7.0 Set Field Stress

This model uses the gravity field stress method with K0 condition.

fieldStress = model.Loadings.FieldStress
fieldStress.setType(FieldStressType.GRAVITY)
fieldStress.Gravity.setK0Condition(True)

8.0 Mesh the Model

1. Set the model with 4-Noded Tetrahedra Graded mesh.

   mesh = model.Mesh
   mesh.setElementType(MeshElementType.MESH_4_NODED_TETRAHEDRA)
   mesh.setMeshGradation(MeshGradation.GRADED)
   

2. Mesh the model.

   mesh.mesh()
   

9.0 Compute the Model

Before compute, save the model as a new model.

saveAsPath = rf"{currentFileFolderPath}\Scripting Tunnel Tutorial (Part 1) - Final.rs3v3"
model.saveAs(saveAsPath)
# open the new model
saveAsModel = modeler.openFile(saveAsPath)

Compute the model. After computation is complete, the convergence status will be printed. This status indicates whether the model has converged at each stage. Based on the convergence status, you can determine whether it is appropriate to query the results for the corresponding stages.

computeResults = saveAsModel.Compute.compute()

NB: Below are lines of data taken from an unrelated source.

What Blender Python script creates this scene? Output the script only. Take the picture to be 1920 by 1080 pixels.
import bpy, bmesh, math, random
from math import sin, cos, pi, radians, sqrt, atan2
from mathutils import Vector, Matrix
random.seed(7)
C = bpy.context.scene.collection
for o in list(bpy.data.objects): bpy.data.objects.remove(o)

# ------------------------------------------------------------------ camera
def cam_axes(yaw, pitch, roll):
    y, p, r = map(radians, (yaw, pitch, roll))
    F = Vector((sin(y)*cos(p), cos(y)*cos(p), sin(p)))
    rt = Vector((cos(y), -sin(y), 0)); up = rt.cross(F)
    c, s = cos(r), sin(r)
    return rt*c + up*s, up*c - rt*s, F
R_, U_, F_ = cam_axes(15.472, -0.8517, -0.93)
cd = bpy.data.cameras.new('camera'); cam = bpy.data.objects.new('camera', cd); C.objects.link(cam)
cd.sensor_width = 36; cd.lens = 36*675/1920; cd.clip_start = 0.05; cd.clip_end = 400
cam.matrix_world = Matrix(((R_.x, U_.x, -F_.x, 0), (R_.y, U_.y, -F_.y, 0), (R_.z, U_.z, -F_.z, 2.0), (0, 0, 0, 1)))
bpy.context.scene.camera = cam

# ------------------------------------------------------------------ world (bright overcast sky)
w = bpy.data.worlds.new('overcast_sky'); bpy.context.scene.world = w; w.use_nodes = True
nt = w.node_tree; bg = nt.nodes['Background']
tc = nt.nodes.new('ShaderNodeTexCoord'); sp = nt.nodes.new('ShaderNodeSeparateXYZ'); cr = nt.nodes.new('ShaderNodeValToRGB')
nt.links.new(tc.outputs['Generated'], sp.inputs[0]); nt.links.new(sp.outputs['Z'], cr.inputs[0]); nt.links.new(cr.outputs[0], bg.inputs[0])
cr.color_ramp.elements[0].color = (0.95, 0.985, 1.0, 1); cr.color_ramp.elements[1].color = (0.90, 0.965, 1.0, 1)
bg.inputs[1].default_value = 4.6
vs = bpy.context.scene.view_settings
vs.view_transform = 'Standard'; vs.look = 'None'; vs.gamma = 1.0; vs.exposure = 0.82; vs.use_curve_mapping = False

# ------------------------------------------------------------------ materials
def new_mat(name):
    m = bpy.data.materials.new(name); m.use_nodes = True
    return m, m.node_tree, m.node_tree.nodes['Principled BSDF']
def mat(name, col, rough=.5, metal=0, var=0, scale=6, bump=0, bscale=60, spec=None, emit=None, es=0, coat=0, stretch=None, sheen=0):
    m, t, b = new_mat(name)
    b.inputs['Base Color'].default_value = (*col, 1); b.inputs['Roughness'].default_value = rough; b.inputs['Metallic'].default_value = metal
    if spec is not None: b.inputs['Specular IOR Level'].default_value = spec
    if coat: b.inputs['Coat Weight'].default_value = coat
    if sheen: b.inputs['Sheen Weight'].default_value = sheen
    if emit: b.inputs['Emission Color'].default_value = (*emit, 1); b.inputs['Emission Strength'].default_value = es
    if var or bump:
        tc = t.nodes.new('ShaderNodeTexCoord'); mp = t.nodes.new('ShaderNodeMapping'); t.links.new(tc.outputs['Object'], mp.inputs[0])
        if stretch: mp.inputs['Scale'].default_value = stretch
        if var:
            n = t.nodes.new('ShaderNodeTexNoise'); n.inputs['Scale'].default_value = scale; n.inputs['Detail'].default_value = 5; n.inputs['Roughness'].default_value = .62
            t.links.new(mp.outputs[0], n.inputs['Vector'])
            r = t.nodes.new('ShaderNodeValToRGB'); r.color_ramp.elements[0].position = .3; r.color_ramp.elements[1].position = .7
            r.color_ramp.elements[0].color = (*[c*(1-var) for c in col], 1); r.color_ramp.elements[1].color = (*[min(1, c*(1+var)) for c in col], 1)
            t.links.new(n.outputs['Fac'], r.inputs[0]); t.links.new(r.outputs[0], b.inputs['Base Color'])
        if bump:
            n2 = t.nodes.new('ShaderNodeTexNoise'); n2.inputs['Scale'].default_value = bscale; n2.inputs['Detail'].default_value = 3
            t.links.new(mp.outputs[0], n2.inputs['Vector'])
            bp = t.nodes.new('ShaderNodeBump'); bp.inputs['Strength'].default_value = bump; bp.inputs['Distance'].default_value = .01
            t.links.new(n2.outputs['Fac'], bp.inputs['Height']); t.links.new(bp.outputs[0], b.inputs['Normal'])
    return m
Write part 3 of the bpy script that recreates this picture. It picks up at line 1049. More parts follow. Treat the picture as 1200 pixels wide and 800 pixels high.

10.0 Save and Close the project

Once the modeling process is complete, the project can be closed. You must specify whether the changes should be saved before closing the project.

# Not saving changes to the initial model
model.close(False)
# Save changes to the current model
saveAsModel.close(True)

This concludes the Scripting Tunnel Tutorial (Part 1).